_Data extract_

▼

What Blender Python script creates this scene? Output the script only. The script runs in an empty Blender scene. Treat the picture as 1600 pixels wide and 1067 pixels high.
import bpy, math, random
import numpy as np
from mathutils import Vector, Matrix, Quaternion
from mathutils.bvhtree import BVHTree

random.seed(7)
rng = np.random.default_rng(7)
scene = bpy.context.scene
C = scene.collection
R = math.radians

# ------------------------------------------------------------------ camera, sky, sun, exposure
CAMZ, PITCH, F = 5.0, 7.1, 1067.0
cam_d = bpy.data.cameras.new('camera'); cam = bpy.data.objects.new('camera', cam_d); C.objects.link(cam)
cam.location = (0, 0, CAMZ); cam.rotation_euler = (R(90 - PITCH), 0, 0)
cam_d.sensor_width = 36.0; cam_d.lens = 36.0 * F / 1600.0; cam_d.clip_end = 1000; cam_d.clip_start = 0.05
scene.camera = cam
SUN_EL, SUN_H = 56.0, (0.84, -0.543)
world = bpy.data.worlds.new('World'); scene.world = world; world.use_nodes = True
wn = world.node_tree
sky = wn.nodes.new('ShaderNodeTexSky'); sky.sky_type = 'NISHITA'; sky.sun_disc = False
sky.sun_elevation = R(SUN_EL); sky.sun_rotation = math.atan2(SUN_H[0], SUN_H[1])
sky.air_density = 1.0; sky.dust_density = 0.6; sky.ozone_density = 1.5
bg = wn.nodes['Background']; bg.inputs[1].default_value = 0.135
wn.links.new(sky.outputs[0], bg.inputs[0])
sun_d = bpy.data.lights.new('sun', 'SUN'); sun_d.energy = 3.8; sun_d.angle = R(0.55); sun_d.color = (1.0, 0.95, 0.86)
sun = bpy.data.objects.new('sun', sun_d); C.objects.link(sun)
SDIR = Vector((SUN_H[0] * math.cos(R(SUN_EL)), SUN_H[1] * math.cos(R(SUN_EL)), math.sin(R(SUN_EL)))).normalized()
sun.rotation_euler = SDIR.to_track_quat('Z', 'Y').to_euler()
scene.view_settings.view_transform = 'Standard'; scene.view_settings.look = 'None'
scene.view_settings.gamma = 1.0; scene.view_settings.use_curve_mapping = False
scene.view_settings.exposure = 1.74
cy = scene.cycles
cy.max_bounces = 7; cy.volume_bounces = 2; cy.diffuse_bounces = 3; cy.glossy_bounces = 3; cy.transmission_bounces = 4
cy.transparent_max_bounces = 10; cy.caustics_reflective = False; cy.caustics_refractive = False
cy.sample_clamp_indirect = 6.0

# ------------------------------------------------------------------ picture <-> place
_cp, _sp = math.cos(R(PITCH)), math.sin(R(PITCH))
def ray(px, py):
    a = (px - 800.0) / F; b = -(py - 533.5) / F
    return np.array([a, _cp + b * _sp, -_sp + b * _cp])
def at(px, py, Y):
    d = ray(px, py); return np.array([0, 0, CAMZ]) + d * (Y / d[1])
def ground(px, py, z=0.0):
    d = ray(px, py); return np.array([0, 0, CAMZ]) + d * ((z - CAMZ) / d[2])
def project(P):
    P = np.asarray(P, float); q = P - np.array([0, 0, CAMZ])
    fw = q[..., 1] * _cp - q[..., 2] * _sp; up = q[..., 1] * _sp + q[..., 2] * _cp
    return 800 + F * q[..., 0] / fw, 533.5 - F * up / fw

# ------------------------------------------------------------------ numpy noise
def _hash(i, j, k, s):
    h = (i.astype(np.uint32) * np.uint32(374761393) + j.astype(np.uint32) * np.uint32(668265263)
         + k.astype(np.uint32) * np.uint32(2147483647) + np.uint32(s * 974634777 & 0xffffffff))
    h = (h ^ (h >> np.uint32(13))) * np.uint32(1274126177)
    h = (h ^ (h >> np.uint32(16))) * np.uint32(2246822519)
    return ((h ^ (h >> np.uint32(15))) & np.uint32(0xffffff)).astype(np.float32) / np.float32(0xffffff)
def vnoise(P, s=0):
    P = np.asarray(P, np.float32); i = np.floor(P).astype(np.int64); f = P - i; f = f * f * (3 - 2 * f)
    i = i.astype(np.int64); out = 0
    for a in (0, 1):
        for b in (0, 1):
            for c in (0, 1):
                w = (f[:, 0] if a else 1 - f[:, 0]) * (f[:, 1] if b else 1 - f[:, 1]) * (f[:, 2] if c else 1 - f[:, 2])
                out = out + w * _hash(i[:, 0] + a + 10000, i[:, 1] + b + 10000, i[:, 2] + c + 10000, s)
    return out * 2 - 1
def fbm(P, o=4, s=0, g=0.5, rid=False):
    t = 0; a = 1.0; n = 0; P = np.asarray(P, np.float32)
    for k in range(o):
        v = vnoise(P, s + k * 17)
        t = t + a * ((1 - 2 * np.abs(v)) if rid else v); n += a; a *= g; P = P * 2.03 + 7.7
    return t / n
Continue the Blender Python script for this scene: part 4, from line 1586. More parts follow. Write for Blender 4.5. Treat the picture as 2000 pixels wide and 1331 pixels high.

▲

_Given problem_
From the first line to the last, please quote the material above exactly.

_Answer below_
What Blender Python script creates this scene? Output the script only. The script runs in an empty Blender scene. Treat the picture as 1600 pixels wide and 1067 pixels high.
import bpy, math, random
import numpy as np
from mathutils import Vector, Matrix, Quaternion
from mathutils.bvhtree import BVHTree

random.seed(7)
rng = np.random.default_rng(7)
scene = bpy.context.scene
C = scene.collection
R = math.radians

# ------------------------------------------------------------------ camera, sky, sun, exposure
CAMZ, PITCH, F = 5.0, 7.1, 1067.0
cam_d = bpy.data.cameras.new('camera'); cam = bpy.data.objects.new('camera', cam_d); C.objects.link(cam)
cam.location = (0, 0, CAMZ); cam.rotation_euler = (R(90 - PITCH), 0, 0)
cam_d.sensor_width = 36.0; cam_d.lens = 36.0 * F / 1600.0; cam_d.clip_end = 1000; cam_d.clip_start = 0.05
scene.camera = cam
SUN_EL, SUN_H = 56.0, (0.84, -0.543)
world = bpy.data.worlds.new('World'); scene.world = world; world.use_nodes = True
wn = world.node_tree
sky = wn.nodes.new('ShaderNodeTexSky'); sky.sky_type = 'NISHITA'; sky.sun_disc = False
sky.sun_elevation = R(SUN_EL); sky.sun_rotation = math.atan2(SUN_H[0], SUN_H[1])
sky.air_density = 1.0; sky.dust_density = 0.6; sky.ozone_density = 1.5
bg = wn.nodes['Background']; bg.inputs[1].default_value = 0.135
wn.links.new(sky.outputs[0], bg.inputs[0])
sun_d = bpy.data.lights.new('sun', 'SUN'); sun_d.energy = 3.8; sun_d.angle = R(0.55); sun_d.color = (1.0, 0.95, 0.86)
sun = bpy.data.objects.new('sun', sun_d); C.objects.link(sun)
SDIR = Vector((SUN_H[0] * math.cos(R(SUN_EL)), SUN_H[1] * math.cos(R(SUN_EL)), math.sin(R(SUN_EL)))).normalized()
sun.rotation_euler = SDIR.to_track_quat('Z', 'Y').to_euler()
scene.view_settings.view_transform = 'Standard'; scene.view_settings.look = 'None'
scene.view_settings.gamma = 1.0; scene.view_settings.use_curve_mapping = False
scene.view_settings.exposure = 1.74
cy = scene.cycles
cy.max_bounces = 7; cy.volume_bounces = 2; cy.diffuse_bounces = 3; cy.glossy_bounces = 3; cy.transmission_bounces = 4
cy.transparent_max_bounces = 10; cy.caustics_reflective = False; cy.caustics_refractive = False
cy.sample_clamp_indirect = 6.0

# ------------------------------------------------------------------ picture <-> place
_cp, _sp = math.cos(R(PITCH)), math.sin(R(PITCH))
def ray(px, py):
    a = (px - 800.0) / F; b = -(py - 533.5) / F
    return np.array([a, _cp + b * _sp, -_sp + b * _cp])
def at(px, py, Y):
    d = ray(px, py); return np.array([0, 0, CAMZ]) + d * (Y / d[1])
def ground(px, py, z=0.0):
    d = ray(px, py); return np.array([0, 0, CAMZ]) + d * ((z - CAMZ) / d[2])
def project(P):
    P = np.asarray(P, float); q = P - np.array([0, 0, CAMZ])
    fw = q[..., 1] * _cp - q[..., 2] * _sp; up = q[..., 1] * _sp + q[..., 2] * _cp
    return 800 + F * q[..., 0] / fw, 533.5 - F * up / fw

# ------------------------------------------------------------------ numpy noise
def _hash(i, j, k, s):
    h = (i.astype(np.uint32) * np.uint32(374761393) + j.astype(np.uint32) * np.uint32(668265263)
         + k.astype(np.uint32) * np.uint32(2147483647) + np.uint32(s * 974634777 & 0xffffffff))
    h = (h ^ (h >> np.uint32(13))) * np.uint32(1274126177)
    h = (h ^ (h >> np.uint32(16))) * np.uint32(2246822519)
    return ((h ^ (h >> np.uint32(15))) & np.uint32(0xffffff)).astype(np.float32) / np.float32(0xffffff)
def vnoise(P, s=0):
    P = np.asarray(P, np.float32); i = np.floor(P).astype(np.int64); f = P - i; f = f * f * (3 - 2 * f)
    i = i.astype(np.int64); out = 0
    for a in (0, 1):
        for b in (0, 1):
            for c in (0, 1):
                w = (f[:, 0] if a else 1 - f[:, 0]) * (f[:, 1] if b else 1 - f[:, 1]) * (f[:, 2] if c else 1 - f[:, 2])
                out = out + w * _hash(i[:, 0] + a + 10000, i[:, 1] + b + 10000, i[:, 2] + c + 10000, s)
    return out * 2 - 1
def fbm(P, o=4, s=0, g=0.5, rid=False):
    t = 0; a = 1.0; n = 0; P = np.asarray(P, np.float32)
    for k in range(o):
        v = vnoise(P, s + k * 17)
        t = t + a * ((1 - 2 * np.abs(v)) if rid else v); n += a; a *= g; P = P * 2.03 + 7.7
    return t / n
Continue the Blender Python script for this scene: part 4, from line 1586. More parts follow. Write for Blender 4.5. Treat the picture as 2000 pixels wide and 1331 pixels high.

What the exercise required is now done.